How can EMC Bayswater help your lighting company

EMC Bayswater is experienced with performing LCP testing and can issue NATA endorsed AC mains power measurements. We can perform the testing and reporting in an efficient cost-effective manner with superb turnaround times.

What is the difference between apparent power and true power?

True power is the actual power consumed by the equipment i.e the combination of the LED light and the electronic driver circuit to do useful work. True power is distinguished from apparent power by eliminating the contribution of the reactive power component within the circuit or system. The true power is measured in Watts and signifies the power drawn by the circuit’s resistance. In a single phase system, the true power can be calculated using the following formula:

P = VI cos Φ

Where:

  • P is the true power/Real/Useful/Watt-full power in Watts
  • I is the RMS current
  • V the RMS voltage
  • Φ is the phase shift between the voltage and the sinusoidal current also known as the phase angle

In a purely resistive circuit similar to an incandescent light where the inductive contribution is minimal, the phase shift between the voltage (angle) is zero and true power is given by VI.

The power drawn from the mains is the apparent power, and this is a combination of both the true power and the reactive power. The true power is due to the resistive components while the reactive power is a result of the inductive and capacitive components.

The majority of modern electrical and electronic equipment including LED light drivers use combinations of resistive and reactive components. When measuring the LED light and LED driver at the mains input to the product these are combined to provide an overall reactive and true power for the combination or circuit (Thevenin’s Theorem for more information: https://en.wikipedia.org/wiki/Th%C3%A9venin%27s_theorem).

The relationship between the true power and the apparent power is an indication of the efficiency of the power system. For an optimum system, the values of the true power and the apparent power are very similar.

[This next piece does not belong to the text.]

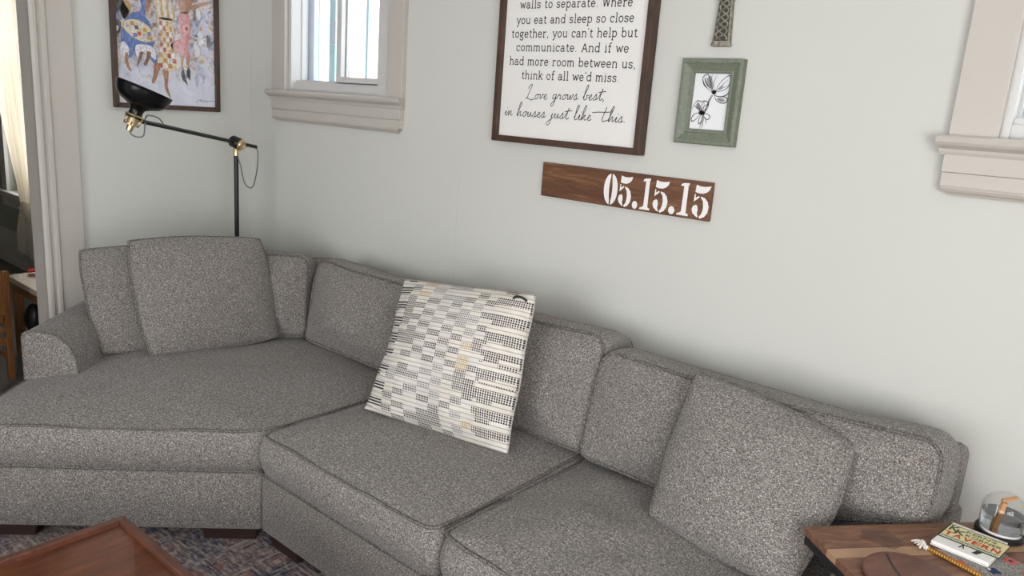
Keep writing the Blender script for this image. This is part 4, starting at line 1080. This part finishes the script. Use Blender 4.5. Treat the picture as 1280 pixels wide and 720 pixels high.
for nm_, c_ in dict(pt_skin=(.38,.175,.085), pt_skin_dark=(.20,.085,.04), pt_blue=(.085,.16,.42), pt_navy=(.03,.045,.12), pt_white=(.72,.70,.74), pt_cream=(.66,.55,.36), pt_ochre=(.52,.28,.07), pt_rose=(.58,.22,.22),
                 pt_pink=(.66,.38,.36), pt_red=(.45,.09,.05), pt_black=(.02,.02,.025), pt_lilac=(.46,.46,.62), pt_brown=(.16,.08,.045)).items():
    m = new_mat(nm_, c_, .5); g = NT(m); v = g.coord('Object', (1, 1.6, 1))
    w1 = g.noise(v, 30, 5, .65, 1.0); w2 = g.noise(v, 70, 3, .6)
    c = g.mix(g.ramp(w1, [(.46,(0,0,0)), (.70,(.6,.6,.6))]), c_, tuple(x*.5+.32 for x in c_))
    c = g.mix(g.ramp(w2, [(.34,(.75,.75,.75)), (.52,(0,0,0))]), c, tuple(x*.35+.02 for x in c_)); g.base(c)
# brushwork shapes: centimetres from the lower left corner of the sheet
layers = []
def PP(pts, mat, z=0, smooth=True):
    q = [tuple(p) for p in catmull([V(*p) for p in pts], 5, True)] if smooth else pts
    layers.append((q, mat, z))
K = .102     # cm per sketch unit
def sk(pts): return [((x-66)*K*.79, (690-y)*K*.79) for x, y in pts]
# blue dancer: skirt, underskirt, bodice
PP(sk([(95,300),(130,190),(200,150),(265,190),(300,300),(290,360),(330,480),(270,420),(240,370),(190,360),(150,420),(110,400)]), 'pt_blue')
PP(sk([(180,350),(230,335),(290,350),(300,420),(260,390),(215,380),(190,420)]), 'pt_white', 1)
PP(sk([(100,225),(170,195),(240,210),(290,255),(300,300),(240,320),(170,300),(125,265)]), 'pt_cream', 1)
for (x, y, c) in ((140,235,'pt_lilac'),(165,220,'pt_ochre'),(190,240,'pt_navy'),(215,225,'pt_white'),(240,250,'pt_ochre'),(265,270,'pt_blue'),(205,275,'pt_red'),(170,260,'pt_white'),(235,290,'pt_lilac'),(270,295,'pt_ochre'),(180,285,'pt_blue')):
    PP(sk([(x-13,y-11),(x+10,y-13),(x+15,y+8),(x-8,y+13)]), c, 2, False)
PP(sk([(215,60),(250,40),(262,90),(240,170),(205,185),(190,170),(225,120)]), 'pt_blue', 1)
PP(sk([(250,0),(300,0),(290,60),(268,140),(245,120),(262,60)]), 'pt_skin', 2)
PP(sk([(110,330),(140,370),(130,440),(135,490),(115,470),(95,420),(90,360)]), 'pt_white', 1)
PP(sk([(118,400),(132,395),(135,450),(150,500),(130,490),(112,440)]), 'pt_skin', 2)
PP(sk([(205,385),(225,380),(215,420),(200,450),(185,465),(195,420)]), 'pt_skin_dark', 2)
PP(sk([(250,375),(275,380),(262,420),(240,460),(225,450),(245,410)]), 'pt_skin_dark', 2)
# musician at the left edge
PP(sk([(55,60),(110,60),(125,110),(150,150),(120,200),(90,150),(60,190)]), 'pt_black', 1)
PP(sk([(100,140),(125,90),(160,110),(150,170),(110,200)]), 'pt_ochre', 1)
PP(sk([(120,20),(160,5),(205,30),(190,75),(150,60),(130,80)]), 'pt_pink', 2)
PP(sk([(145,40),(170,30),(178,55),(155,65)]), 'pt_brown', 3)
PP(sk([(60,210),(100,220),(90,280),(60,290)]), 'pt_black', 1); PP(sk([(55,240),(85,250),(75,275),(52,275)]), 'pt_white', 2)
# centre dancer: checked dress
PP(sk([(300,0),(390,0),(385,60),(420,130),(440,165),(330,170),(310,100)]), 'pt_cream', 2)
for k in range(6): x = 322+k*19; PP(sk([(x,50),(x+6,50),(x+16,160),(x+7,165)]), 'pt_ochre' if k % 2 else 'pt_white', 3, False)
PP(sk([(325,170),(410,160),(420,230),(415,330),(445,420),(440,465),(380,480),(330,455),(312,420),(340,330),(330,240)]), 'pt_cream', 2)
for r in range(9):
    for c in range(4):
        y = 180+r*32; wl = 330-(r > 4)*(r-4)*4; wr = 412+(r > 4)*(r-4)*8; x = wl+(wr-wl)*c/4; w = (wr-wl)/4
        if (r+c) % 2 == 0: PP(sk([(x+2,y),(x+w-2,y+2),(x+w-2,y+28),(x+2,y+27)]), ('pt_red','pt_pink','pt_ochre','pt_rose')[(r*3+c) % 4], 3, False)
        elif (r+c) % 4 == 1: PP(sk([(x+2,y),(x+w-2,y+2),(x+w-2,y+28),(x+2,y+27)]), 'pt_white', 3, False)
PP(sk([(290,440),(325,450),(315,500),(290,560),(272,555),(285,500)]), 'pt_skin', 1)
PP(sk([(345,475),(380,480),(378,530),(375,580),(390,640),(395,655),(375,630),(355,590),(352,540)]), 'pt_skin', 1)
# right dancer: rose dress, bare back, dark shoes
PP(sk([(440,20),(480,0),(560,0),(545,60),(520,110),(470,120),(455,70)]), 'pt_skin', 2)
PP(sk([(540,70),(600,40),(670,20),(680,30),(610,60),(550,90)]), 'pt_skin', 2)
PP(sk([(455,125),(515,110),(530,180),(525,260),(515,330),(525,395),(470,380),(400,330),(430,290),(465,270),(460,200)]), 'pt_rose', 2)
PP(sk([(485,195),(515,180),(525,215),(505,235),(485,225)]), 'pt_pink', 3); PP(sk([(495,203),(512,198),(512,220),(498,222)]), 'pt_red', 4)
PP(sk([(463,375),(485,385),(478,430),(485,470),(470,480),(462,430)]), 'pt_skin', 1); PP(sk([(500,390),(522,395),(515,430),(520,460),(505,465),(500,430)]), 'pt_skin', 1)
PP(sk([(462,485),(480,470),(495,520),(505,560),(490,545),(470,525)]), 'pt_black', 2); PP(sk([(500,470),(520,455),(525,490),(520,525),(505,510),(498,520)]), 'pt_black', 2)
# pale shapes at the right and lozenges
for (x, y, s, c) in ((560,200,26,'pt_lilac'),(600,260,30,'pt_white'),(630,180,26,'pt_lilac'),(655,270,22,'pt_black'),(575,330,30,'pt_white'),(640,340,26,'pt_lilac'),(590,110,24,'pt_white'),(645,110,24,'pt_lilac')):
    PP(sk([(x-s*.6,y-s*1.6),(x+s*.3,y-s),(x+s*.6,y+s*.7),(x-s*.1,y+s*1.7),(x-s*.7,y+s*.4)]), c, 1)
for (x, y) in ((568,520), (612,490)): PP(sk([(x,y-55),(x+17,y),(x+2,y+58),(x-16,y)]), 'pt_lilac', 1, False)
names = sorted({m_ for _, m_, _ in layers}); b = MB()
Y0, Z0 = py0+f_, pz0+f_
Wc, Hc = (py1-py0-2*f_), (pz1-pz0-2*f_)
for q, m_, z in layers:
    q = [(min(Wc-.001, max(.001, p[0]*.01)), min(Hc-.001, max(.001, p[1]*.01))) for p in q]
    from mathutils.geometry import tessellate_polygon
    tri = tessellate_polygon([[Vector((p[0], p[1], 0)) for p in q]])
    b.add([(.0102+.00025*z, Y0+p[0], Z0+p[1]) for p in q], [list(t) for t in tri], names.index(m_))
b.build('brushwork', names, pic)
b = MB(); sgp = cm2([(560,668),(580,650),(595,645),(590,658),(605,650),(612,660),(625,648),(632,660),(645,650),(655,656),(668,648),(690,655)], 5)
b.ribbon([(p[0]*.01, p[1]*.01) for p in sk(sgp)], .0022, lambda p: (.0106, Y0+p[0], Z0+p[1])); b.build('signature', 'ink', pic)
MB().box(.0135, .0155, py0+f_-.002, py1-f_+.002, pz0+f_-.002, pz1-f_+.002).build('glass', 'pane', pic)

# ------------------------------------------------------------------ floor lamp in the corner
LX, LY = .33, -.28
lp = thing('floor_lamp', 'black floor lamp with brass joints and a bell shade, behind the sofa corner', 'floor lamp', (LX, LY, 0))
J = Vector((LX, LY, 1.321)); E_ = Vector((.60, -.873, 1.422)); ad = (E_-J).normalized()
MB().lathe([(0,0),(.135,0),(.14,.004),(.14,.012),(.13,.018),(.02,.022),(.014,.04),(0,.04)], (LX,LY,0), n=40).build('base', 'black_metal', lp, smooth=True, auto=40)
MB().tube([(LX,LY,.03),(LX,LY,1.265)], .0115, 16).build('pole', 'black_metal', lp, smooth=True, auto=50)
MB().lathe([(0,1.255),(.0135,1.255),(.0135,1.29),(.010,1.296),(0,1.296)], (LX,LY,0), n=24).build('brass_collar', 'brass', lp, smooth=True, auto=40)
cd_ = Vector((.77,-.62,0)).normalized(); cd_ = (cd_ - ad*cd_.dot(ad)).normalized()
MB().lathe([(0,-.026),(.026,-.026),(.030,-.02),(.030,.02),(.026,.026),(0,.026)], J, cd_, 28).build('joint', 'black_metal', lp, smooth=True, auto=40)
MB().lathe([(0,.026),(.025,.026),(.027,.030),(.027,.040),(.024,.044),(.014,.046),(.012,.042),(0,.042)], J, cd_, 28).build('brass_knob', 'brass', lp, smooth=True, auto=40)
T0 = J - ad*.175
MB().tube([T0, E_], .0095, 14).build('arm', 'black_metal', lp, smooth=True, auto=50)
ax = Vector((.77*.30-.63*.20, .63*.30+.77*.20, .93)).normalized()
H = Vector((.592, -.924, 1.392))      # lower end of the lamp head
b = MB(); b.lathe([(0,-.012),(.012,-.012),(.014,.0),(.014,.012),(.030,.014),(.030,.020),(.022,.020),(.022,.052),(.036,.052),(.038,.056),(.036,.061),(0,.061)], H, ax, 28)
o = b.build('socket', 'brass', lp, smooth=True, auto=35)
b = MB(); a1 = ax.orthogonal().normalized(); a2 = ax.cross(a1)
for k in range(5):
    t = 2*math.pi*k/5; u_ = a1*math.cos(t)+a2*math.sin(t); b.tube([H+u_*.029+ax*.014, H+u_*.034+ax*.055], .0035, 8)
b.build('cage', 'brass', o, smooth=True)
b = MB(); pr = [(.030,.046),(.028,.054),(.027,.078),(.031,.090),(.050,.101),(.080,.114),(.098,.130),(.107,.148),(.112,.166),(.114,.177),(.117,.179)]
inn = [(r_-.0028, h_+.0008) for r_, h_ in pr][::-1]
b.lathe(pr+inn, H, ax, 56); sh = b.build('shade', 'black_shade', lp, smooth=True, auto=60)
b = MB(); b.lathe([(0,.062),(.016,.062),(.018,.07),(.027,.092),(.029,.11),(.025,.128),(.013,.139),(0,.142)], H, ax, 24); b.build('bulb', 'white_number', lp, smooth=True)
# bracket from arm end to head
MB().tube([E_-ad*.005, E_+ad*.025, H+ax*.02], .006, 10).build('bracket', 'brass', lp, smooth=True)
b = MB(); q0 = H - ax*.010
b.tube(catmull([q0, q0+Vector((.015,.012,-.022)), q0+Vector((.035,.045,-.018)), E_-ad*.02+Vector((.0,.0,.020)), E_-ad*.06+Vector((0,0,.034)), E_-ad*.105+Vector((0,0,.028)), E_-ad*.13+Vector((0,0,.008))], 8), .0032, 8)
b.build('cord', 'grey_cord', lp, smooth=True)
b = MB(); C0 = Vector((LX, LY, 1.275))
b.tube(catmull([T0, T0+Vector((.012,.004,-.03)), T0+Vector((.010,.0,-.12)), Vector((LX+.035,LY+.070,1.095)), Vector((LX+.030,LY+.030,1.115)), Vector((LX+.022,LY+.010,1.21)), C0+Vector((.010,0,-.012))], 8), .0032, 8)
b.build('cord', 'grey_cord', lp, smooth=True)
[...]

What is the True power measurement used for?

Energy saving is important to all of us to reduce our electricity bills and to reduce our carbon footprint by reducing the need for electricity production and thus helping the environment. As such Australia state governments are addressing the issue and have identified the energy efficiency of lighting products and require Lamp Circuit Power (LCP) testing to be performed.

Once the True power has been correctly measured using a calibrated AC source and mains power analyser, this value in of power Watts can be included along with the product for retail information. Combine this with the light intensity (lumen output) measurements from a light testing laboratory the amount of light produced by a set power can be determined. This value indicates how well a lighting product illuminates with respect to the energy requried.

How much does LCP testing cost?

Costs are relatively low for this testing and can be further reduced if multiple LED and driver combinations are submitted at the same time for testing.

What’s needed ?

A production quality sample of the LED light and the electronic driver.

Why use EMC Bayswater for your Lamp Circuit Power measurments?

EMC Bayswater can offer a NATA accredited Lamp Circuit Power (LCP) testing service. This test is required as part of the Victorian Energy Efficiency Target (VEET) scheme in Victoria (VIC) or the Energy Savings Scheme (ESS / IPART) in New South Wales (NSW) for lighting equipment.

We provide NATA accredited test reports using the methods of IEC 61000-3-2 which can then be used as evidence for the VEET scheme. Our accreditation for IEC 61000-3-2 can be found on our scope of accreditation under the accredited Electromagnetic compatibility (EMC) – Emissions Testing section and this can be used for the documentation component showing the laboratory is accredited to perform testing in accordance with IEC 61000-3-2.

Testing is performed in accordance with latest Explanatory Note for Commercial Lighting. LCP testing is not a Regulatory Compliance Mark (RCM) testing requirement but a unique testing requirement for VEET and ESS schemes.